The four-star boutique hotel in Dublin co-owned by Bono and The Edge last year recorded profits of over €430,000.
U2-owned Clarence Hotel boosts its annual profits

Revenues at the Clarence Hotel in Temple Bar last year were boosted by the hotel being booked out for the week U2 performed the Dublin leg of their world tour last November.

Last year represented the sixth consecutive year of profits at the hotel, with the business generating a surplus of €434,228.

A spokeswoman for the Clarence said yesterday that the hotel “is very pleased with the improved performance” in 2015.

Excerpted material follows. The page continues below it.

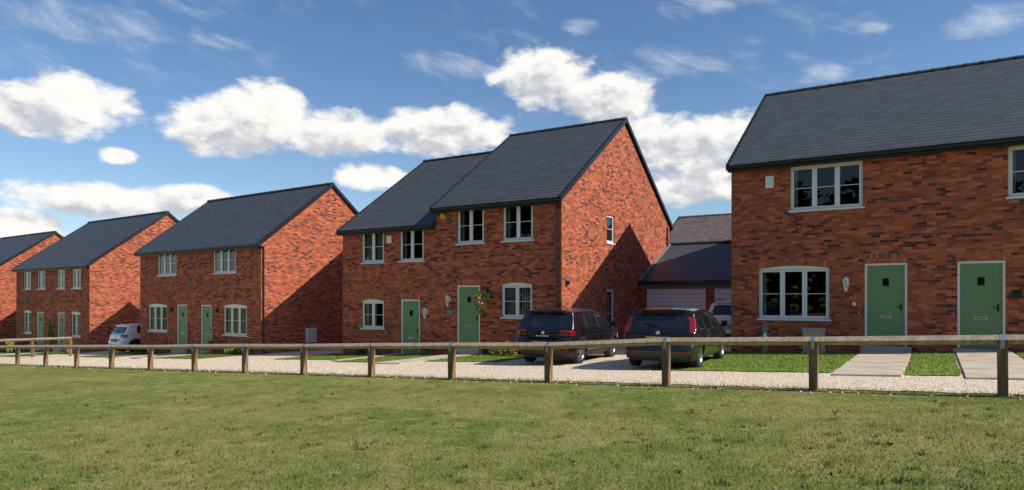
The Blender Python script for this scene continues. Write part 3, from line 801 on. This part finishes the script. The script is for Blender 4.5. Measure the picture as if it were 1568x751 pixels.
            for a in range(5):
                for dlt in (-.14,.14):
                    t0=2*math.pi*a/5+.3+dlt; c_,s_=math.cos(t0),math.sin(t0); w=.028
                    p=[(cx+.04*c_-w*s_,rr+.04*s_+w*c_),(cx+rr*.57*c_-w*s_,rr+rr*.57*s_+w*c_),(cx+rr*.57*c_+w*s_,rr+rr*.57*s_-w*c_),(cx+.04*c_+w*s_,rr+.04*s_-w*c_)]
                    wb.face([(q[0],yo-s*.022,q[1]) for q in p],'alloy')
            wb.tube((cx,yo-s*.08,rr),(cx,yo-s*.018,rr),.06,'alloy',12)
    wb.build('wheels',E,matdict=wmd)
    return E
def heading(deg): return math.radians(90-deg)
car('parked_car',(.80,18.55),heading(29),'black','suv')
car('parked_car',(3.40,15.95),heading(28),'black','hatch')
car('parked_car',(7.80,24.4),heading(31.9),'white','mpv')
car('parked_car',(-22.3,37.9),heading(36),'white','mpv')
# ---------------------------------------------------------------- plants & small things
def leafmat(name,c1,c2):
    m,nt,out=newmat(name); t=NT(nt); oi=t.n('ShaderNodeNewGeometry').outputs['Random Per Island']
    col=t.mix(oi,c1,c2); s1=t.bsdf(col,.6,None,spec=.3); tr=t.n('ShaderNodeBsdfTranslucent'); t.put(tr.inputs[0],col)
    mx=t.n('ShaderNodeMixShader'); mx.inputs[0].default_value=.3; nt.links.new(s1,mx.inputs[1]); nt.links.new(tr.outputs[0],mx.inputs[2]); nt.links.new(mx.outputs[0],out.inputs[0]); return m
MB['leaf']=leafmat('leaf_green',(.04,.09,.016),(.13,.22,.04)); MB['leafy']=leafmat('leaf_yellow',(.28,.36,.03),(.52,.58,.08)); MB['fl_pink']=leafmat('petal_pink',(.6,.10,.22),(.8,.35,.48)); MB['fl_red']=leafmat('petal_orange',(.6,.08,.03),(.7,.3,.05))
MB['belt']=leafmat('distant_tree_leaves',(.012,.026,.008),(.035,.055,.016)); MB['bark']=simple('bark',(.09,.065,.045),.9,nz=.3)
MB['beige']=simple('beige_lid',(.42,.33,.26),.6); MB['terracotta']=simple('terracotta_pot',(.38,.15,.08),.8)
def leaves(b,c,rad,n,size,keys):
    for _ in range(n):
        d=Vector((random.gauss(0,1),random.gauss(0,1),random.gauss(0,1))).normalized()*random.random()**.45
        p=Vector(c)+Vector((d.x*rad[0],d.y*rad[1],d.z*rad[2])); a=Vector((random.gauss(0,1),random.gauss(0,1),random.gauss(0,1))).normalized(); q=a.orthogonal().normalized(); s=size*random.uniform(.6,1.4)
        b.face([p-a*s,p+q*s*.5,p+a*s,p-q*s*.5],random.choice(keys))
bp=Vector(c3-r1*3.02)-n1*.36; bz=EYE-.10
HB=empty('hanging_flower_basket',(bp.x,bp.y,bz),A1); b=Bld()
b.box(-.015,.015,-.02,.355,.42,.44,'black'); b.box(-.015,.015,.335,.355,.1,.44,'black')
for t_ in range(3):
    a=t_*2.1; b.tube((0,0,.42),(.16*math.cos(a),.16*math.sin(a),.06),.005,'black',4)
b.tube((0,0,-.12),(0,0,.05),.08,'terracotta',12,.18)
leaves(b,(0,0,.10),(.28,.26,.22),560,.045,['leaf','leafy','leafy','fl_pink','leafy']); leaves(b,(-.06,-.10,-.16),(.20,.16,.26),400,.04,['leaf','leafy','leafy','fl_pink']); leaves(b,(.08,-.1,-.18),(.16,.14,.2),160,.04,['leafy','fl_pink']); leaves(b,(.0,-.05,-.42),(.10,.1,.18),130,.04,['leaf','leafy'])
b.build('basket_and_flowers',HB)
def shrub(name,x,y,rad,n,keys,size=.05,pot=False):
    E=empty(name,(x,y,G(x,y)+.03)); b=Bld(); z0=0
    if pot: b.tube((0,0,0),(0,0,.26),.11,'terracotta',12,.16); z0=.24
    for i in range(5):
        a=i*1.3; b.tube((0,0,z0),(rad[0]*.5*math.cos(a),rad[1]*.5*math.sin(a),z0+rad[2]*1.4),.012,'bark',5,.004)
    for i in range(6):
        a=random.random()*6; leaves(b,(rad[0]*.5*math.cos(a),rad[1]*.5*math.sin(a),z0+rad[2]*random.uniform(.5,1.3)),(rad[0]*.55,rad[1]*.55,rad[2]*.6),n//6,size,keys)
    b.build('stems_and_leaves',E)
def pos(c,rr,nn,u,dd): p=c+rr*u-nn*dd; return p.x,p.y
shrub('flowering_shrub',*pos(h3,r1,n1,8.9,.9),(.35,.3,.28),420,['leaf','leaf','fl_red'])
shrub('flowering_shrub',*pos(h3,r1,n1,9.7,1.),(.4,.3,.25),420,['leaf','leaf','fl_red','leafy'])
shrub('garden_shrub',*pos(h3,r1,n1,8.1,.6),(.25,.2,.2),260,['leaf'])
shrub('golden_conifer',*pos(h1,r2,n2,5.5,2.2),(.28,.28,.55),500,['leafy','leafy','leaf'])
shrub('climbing_plant',*pos(h1,r2,n2,6.35,.25),(.22,.16,1.3),420,['leaf','leaf','leafy'],.07)
for u_,k_ in ((1.,'fl_pink'),(2.2,'fl_red'),(9.6,'fl_red'),(3.1,'leaf')):
    shrub('potted_plant',*pos(h1,r2,n2,u_,.6),(.22,.2,.3),240,['leaf','leaf',k_],.05,True)
shrub('potted_plant',*pos(h2,r2,n2,7.6,.5),(.2,.2,.22),240,['leaf','leaf','fl_red'],.05,True); shrub('garden_shrub',*pos(h2,r2,n2,9.6,.5),(.5,.25,.2),300,['leaf','leafy']); shrub('garden_shrub',*pos(h2,r2,n2,1.5,.6),(.5,.25,.25),300,['leaf'])
shrub('garden_shrub',*pos(h3,r1,n1,1.6,.5),(.3,.25,.2),240,['leaf'])
x_,y_=pos(h4,r1,n1,2.5,.75)
PB=empty('storage_bin',(x_,y_,G(x_,y_)+.03),A1); b=Bld()
b.box(-.27,.27,-.18,.18,0,.62,'beige')
g=[(.20*math.cos(t_),.10*math.sin(t_)) for t_ in [math.pi*i/8 for i in range(9)]]
b.prism((-.29,0,.623),(.29,0,.623),g,'beige'); b.box(-.2,-.17,-.19,-.181,.1,.45,'lead'); b.box(.17,.2,-.19,-.181,.1,.45,'lead')
b.build('bin',PB)
x_,y_=pos(h4,r1,n1,1.2,.9)
UP=empty('marker_post',(x_,y_,G(x_,y_)),A1); b=Bld(); b.box(-.06,.06,-.04,.04,0,.82,'lead'); b.prism((-.06,0,.82),(.06,0,.82),[(-.05,0),(.05,0),(0,.06)],'lead'); b.box(-.045,.045,-.046,-.041,.45,.62,'white'); b.build('post',UP)
MB['deadleaf']=leafmat('dead_leaf',(.05,.03,.015),(.22,.09,.03)); b=Bld()
for i in range(60):
    y_=random.uniform(5.6,15); x_=random.uniform(-.75,.6)*y_
    if (Vector((x_,y_))-F0).dot(fn)>-.1: continue
    leaves(b,(x_,y_,G(x_,y_)+.03),(.02,.02,.01),random.choice([1,1,2,4]),.025,['deadleaf'])
b.build('fallen_leaves')
b=Bld()
for i in range(52):
    t_=i/51; ang=math.radians(165+140*t_); R_=random.uniform(50,62); cx=R_*math.cos(ang); cy=R_*math.sin(ang); g=G(cx,cy); H=random.uniform(14,20)
    b.tube((cx,cy,g),(cx,cy,g+H*.7),.35,'bark',6,.12)
    for q in range(8):
        c_=(cx+random.uniform(-2.5,2.5),cy+random.uniform(-2.5,2.5),g+H*random.uniform(.12,.88)); leaves(b,c_,(3.2,3.2,2.8),80,.75,['belt'])
b.build('distant_tree_row')
# ---------------------------------------------------------------- sun, sky
az_l=math.radians(157); el=math.radians(42)
Ld=Vector((math.cos(az_l)*math.cos(el),math.sin(az_l)*math.cos(el),-math.sin(el)))
sun=bpy.data.lights.new('sun','SUN'); sun.energy=5.0; sun.angle=math.radians(.5); sun.color=(1,.95,.86)
so=bpy.data.objects.new('sun',sun); COL.objects.link(so); so.rotation_euler=Ld.to_track_quat('-Z','Y').to_euler()
w=bpy.data.worlds.new('World'); sc.world=w; w.use_nodes=True; nt=w.node_tree; nt.nodes.clear(); t=NT(nt)
sky=t.n('ShaderNodeTexSky',sky_type='NISHITA'); sky.sun_disc=False; sky.sun_elevation=el
sd=-Ld; sky.sun_rotation=math.atan2(sd.x,sd.y); sky.air_density=1.0; sky.dust_density=.4; sky.ozone_density=2.2; sky.altitude=100
gen=t.n('ShaderNodeTexCoord').outputs['Generated']; s=t.sep(gen)
AZ=t.m('MULTIPLY',t.m('ARCTAN2',s[0],s[1]),57.2958); EL=t.m('MULTIPLY',t.m('ARCSINE',s[2]),57.2958)
PV=t.comb(AZ,EL)
blobs=[(-35.2,12.7,4.4,1.8),(-32.4,13.6,3.4,1.9),(-22.3,13.0,4.8,2.1),(-20.0,14.6,3.6,2.1),(-14.4,13.2,4.6,1.7),(-6.0,13.7,5.6,1.9),(2.6,18.0,4.2,2.2),(7.8,16.2,4.4,1.9),
 (-11.9,9.9,2.9,1.1),(-32.0,7.0,4.6,1.2),(-26.0,7.3,4.9,1.1),(12.6,12.6,5.4,2.0),(17.9,12.2,4.6,2.2),(14.6,9.0,4.6,1.5),(-30.2,10.2,1.2,.6),(-36,4.8,2.8,1.2)]
wisps=[(28.2,19.3,1.3,.7),(24.6,16.6,2.3,.8),(17.6,22.8,6.,1.0),(5.8,21.7,1.6,.6),(35.,18.4,2.8,.9),(-5.4,18.8,4.,1.2),(-23.2,19.1,2.4,.6),(-31.,19.,5.,1.6),(13.,18.6,5.2,1.2)]
def field(P,lst,g=1.08,sm=.25):
    f=None
    for a,e,w_,h_ in lst:
        w_*=g; h_*=g
        nd=t.n('ShaderNodeVectorMath',operation='MULTIPLY_ADD'); t.put(nd.inputs[0],P); nd.inputs[1].default_value=(1/w_,1/h_,0); nd.inputs[2].default_value=(-a/w_,-e/h_,0)
        ln=t.n('ShaderNodeVectorMath',operation='LENGTH'); t.put(ln.inputs[0],nd.outputs[0]); q=ln.outputs['Value']
        f=q if f is None else t.m('SMOOTH_MIN',f,q,sm)
    return t.m('MAXIMUM',t.m('SUBTRACT',1.,t.m('MULTIPLY',f,f)),-2.)
nz=t.noise(t.comb(t.m('MULTIPLY',AZ,.34),t.m('MULTIPLY',EL,.52)),1.0,7,.6,.2)
nz2=t.noise(t.comb(t.m('MULTIPLY_ADD',AZ,.34,.22),t.m('MULTIPLY_ADD',EL,.52,.42)),1.,3,.6,.2)
up=t.n('ShaderNodeVectorMath',operation='ADD'); t.put(up.inputs[0],PV); up.inputs[1].default_value=(.5,1.3,0)
f1=field(PV,blobs); f2=field(up.outputs[0],[q for q in blobs if q[2]>4.])
shape=t.m('ADD',f1,t.m('MULTIPLY',t.m('SUBTRACT',nz,.46),2.5))
dens=t.ss(shape,-.12,.65)
lit=t.m('ADD',t.m('MULTIPLY',t.m('SUBTRACT',nz,nz2),2.4),t.m('SUBTRACT',.98,t.m('MULTIPLY',t.m('MAXIMUM',f2,0.),.80)))
litc=t.ss(lit,0.,1.)
ccol=t.mix(litc,(5.1,5.3,5.8),(9.0,8.9,8.6))
wv=t.comb(t.m('MULTIPLY',t.m('ADD',AZ,t.m('MULTIPLY',EL,.8)),.22),t.m('MULTIPLY',t.m('ADD',EL,t.m('MULTIPLY',AZ,.08)),.46))
wz=t.noise(wv,1.3,7,.62,.35)
wshape=t.m('ADD',field(PV,wisps,1.1,.4),t.m('MULTIPLY',t.m('SUBTRACT',wz,.53),4.6))
gate=t.noise(PV,.085,2,.5)
wd=t.m('MAXIMUM',t.ss(wshape,-.3,2.6,0,.72),t.m('MULTIPLY',t.m('MULTIPLY',t.ss(wz,.45,.85,0,.28),t.ss(gate,.40,.62)),t.ss(EL,8.,17.)))
tint=t.n('ShaderNodeMix',data_type='RGBA',blend_type='MULTIPLY'); tint.inputs[0].default_value=1.; nt.links.new(sky.outputs[0],tint.inputs[6])
tc_=t.mix(t.ss(EL,4.,24.),(1.0,1.08,1.16),(.82,1.0,1.16)); nt.links.new(tc_,tint.inputs[7])
c=t.mix(wd,tint.outputs[2],(8.0,8.2,8.4)); c=t.mix(dens,c,ccol)
bg=t.n('ShaderNodeBackground'); bg.inputs[1].default_value=.11; nt.links.new(c,bg.inputs[0])
wo=t.n('ShaderNodeOutputWorld'); nt.links.new(bg.outputs[0],wo.inputs[0])
# ---------------------------------------------------------------- camera
cam=bpy.data.cameras.new('camera'); co=bpy.data.objects.new('camera',cam); COL.objects.link(co); sc.camera=co
co.location=(0,0,EYE); co.rotation_euler=(math.radians(90),0,0); cam.sensor_width=36; cam.lens=36*1037/1568; cam.shift_y=79.5/1568; cam.clip_end=3000; cam.clip_start=.1
sc.view_settings.view_transform='Standard'; sc.view_settings.look='None'; sc.view_settings.exposure=0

On the factors behind the improved performance, she said: “There is an overall increase in the numbers of visitors in the Dublin market, people want quality for their money and The Clarence places a strong emphasis on quality service, which helped achieve high occupancy throughout the year.”

Regarding the hotel’s performance in 2016, she said: “We have a positive view on 2016.”

Last year’s profit was up from the €400,000 generated in 2014, as the hotel continues to benefit from the boom in the capital’s hotel industry.

The boutique hotel was purchased by Bono and The Edge and a consortium of investors in 1992 and the latest returns show that the hotel’s shareholders have advanced interest-free loans to the business and they were owed €705,278 at the end of last December.

The shareholders are listed as Bono and his wife, Ali Hewson, The Edge along with financier Derek Quinlan and developer Paddy McKillen.

According to the new accounts filed by the hotel’s Brushfield Ltd holding company, the business’s cashpile last year increased nine-fold to €455,92.

Prior to 2010, the business had incurred significant losses with combined pre-tax losses of €2.64m in 2009 and 2008.

The latest returns show that Bono and his wife, Ali and The Edge retain 50% ownership of the firm with Mr Quinlan and Mr McKillen owning the remainder.

Numbers employed by the hotel last year increased from 36 to 37 with staff costs increasing marginally from €932,276 to €942,277.

A note attached to the accounts states that “the company continues to meet its day-to-day working capital requirements by way of loans from its directors/shareholders which are unsecured and interest free”.

“These parties have confirmed they will not seek repayment of such loans for the foreseeable future,” it said, adding the directors “have confirmed their intention to provide the financial support necessary to enable the company to discharge its liabilities as they fall due and continue its operations for the foreseeable future”.